Locals crowd gas stations in fear of shortage
Wednesday, Sept. 12, 2001 | 9:53 a.m.
Fear of possibly rising gas prices caused by the terrorist attacks in the East Coast led many Southern Nevadans to crowd gas stations Tuesday.
"We got slammed. People were panicking," said Gigi Conover, Union 76 station manager on Lake Mead Drive near downtown Henderson.
While some gas stations in the midwest rose their unleaded gas price to as high as $5 or $6 a gallon, Conover said gas prices in the downtown Henderson area remained fairly steady. Her station kept its unleaded gas price at $1.49.
Tina Carmen, store clerk at the Terrible Herbst station across from the Union 76, said cars were lined up around the corner for most of the evening.
She said the station sold 5,000 gallons during a span in which it usually sells about 1,500 gallons.
Duke Energy raised the price of its wholesale "rack" gasoline, or gasoline in terminals, throughout California and Nevada by 20 cents a gallon, or nearly 25 percent, Bob Patton, vice president for product supply and marketing, told Dow Jones News Service.
Despite the long lines at the pump, Carmen and Conover said most customers were rather civilized.
But in parts of the Midwest where gas prices were spiked by station owners, chaos broke out.
In Topeka, Kan., a 78-year-old man was arrested for aggravated assault after he allegedly pulled a pellet gun on another customer and bumped his car into another to get to a pump.
"We got an e-mail from Oklahoma City saying gas was over $6 a gallon," Ronda Hunter said while waiting in line for gas in western Topeka. "The news said it was jumping to $4 a gallon. Is this madness or what?"
Authorities in Oklahoma were investigating instances of price-gouging, while Mississippi's attorney general, Mike Moore, asked Gov. Ronnie Musgrove to declare a state of emergency, which would allow prosecutors to pursue price-gougers there.
The R and L Texaco in Oklahoma City increased the price of unleaded gasoline to $5 a gallon after a supplier told the owner it was unclear when the next shipment would be available and at what price.
At the Super Pumper Amoco station in Devils Lake, N.D., the price of a gallon of regular unleaded shot up to $3.29, said Luke Leitch, a clerk at the station.
Sen. Kent Conrad, D-N.D., said the rising prices across the country were discussed at a Senate briefing Tuesday night, and he said Congress could take action soon to stop price gouging.
"That's the last thing that should be happening," Conrad said.

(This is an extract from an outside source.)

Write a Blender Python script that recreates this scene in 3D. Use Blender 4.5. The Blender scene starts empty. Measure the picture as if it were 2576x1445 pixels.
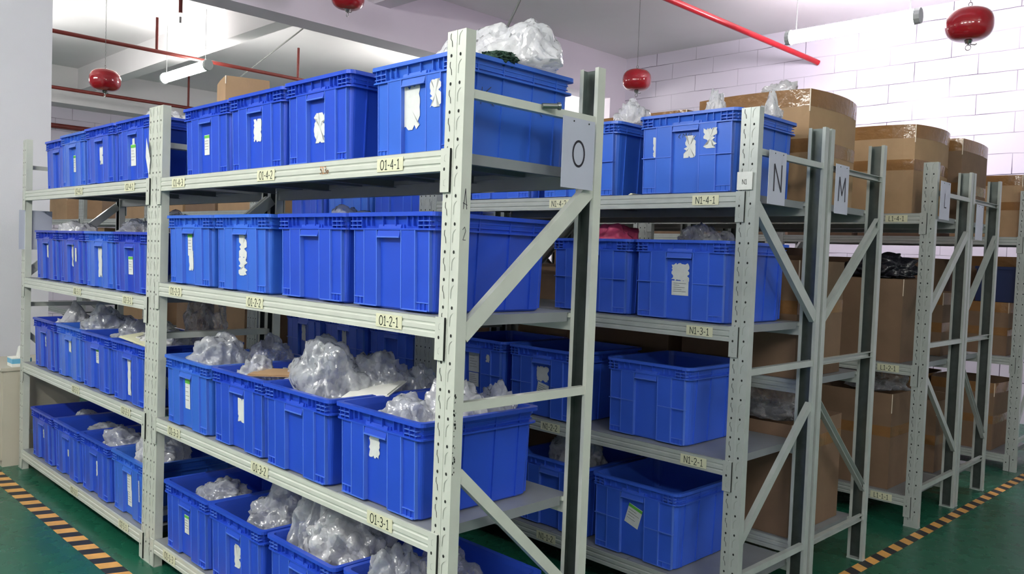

The nation's largest oil companies tried to allay concerns Tuesday by freezing their prices and pledging to keep distribution steady, but their efforts seemed to have little immediate impact.
Gas prices rose almost immediately in parts of the Midwest, where prices were already high because of distribution bottlenecks.
At Casey's General Store in Galesburg, Ill., the price of gas had climbed to $4 per gallon from $1.68 earlier in the day. In California, gasoline wholesalers raised prices by as much as 20 cents a gallon.
Greg Seiter, a spokesman at the AAA Hoosier Motor Club in Indiana, said his office has received reports of prices rising to $3 and $4 a gallon in parts of Indiana, including Bloomington and Indianapolis.
Though prices were holding steady at about $1.66 for a gallon of regular unleaded at a Get-N-Go store in Sioux Falls, S.D., attendant John Walz said the lines were several cars deep. Motorists waited up to 45 minutes to fill their gas tanks in Toledo, Ohio.
The average price of gasoline late last week, including all grades and taxes, was $1.56 per gallon, according to the Lundberg Survey of 8,000 stations nationwide.
In Washington, the American Petroleum Institute, the industry trade group, issued a statement reassuring motorists that there is no threat of a fuel shortage.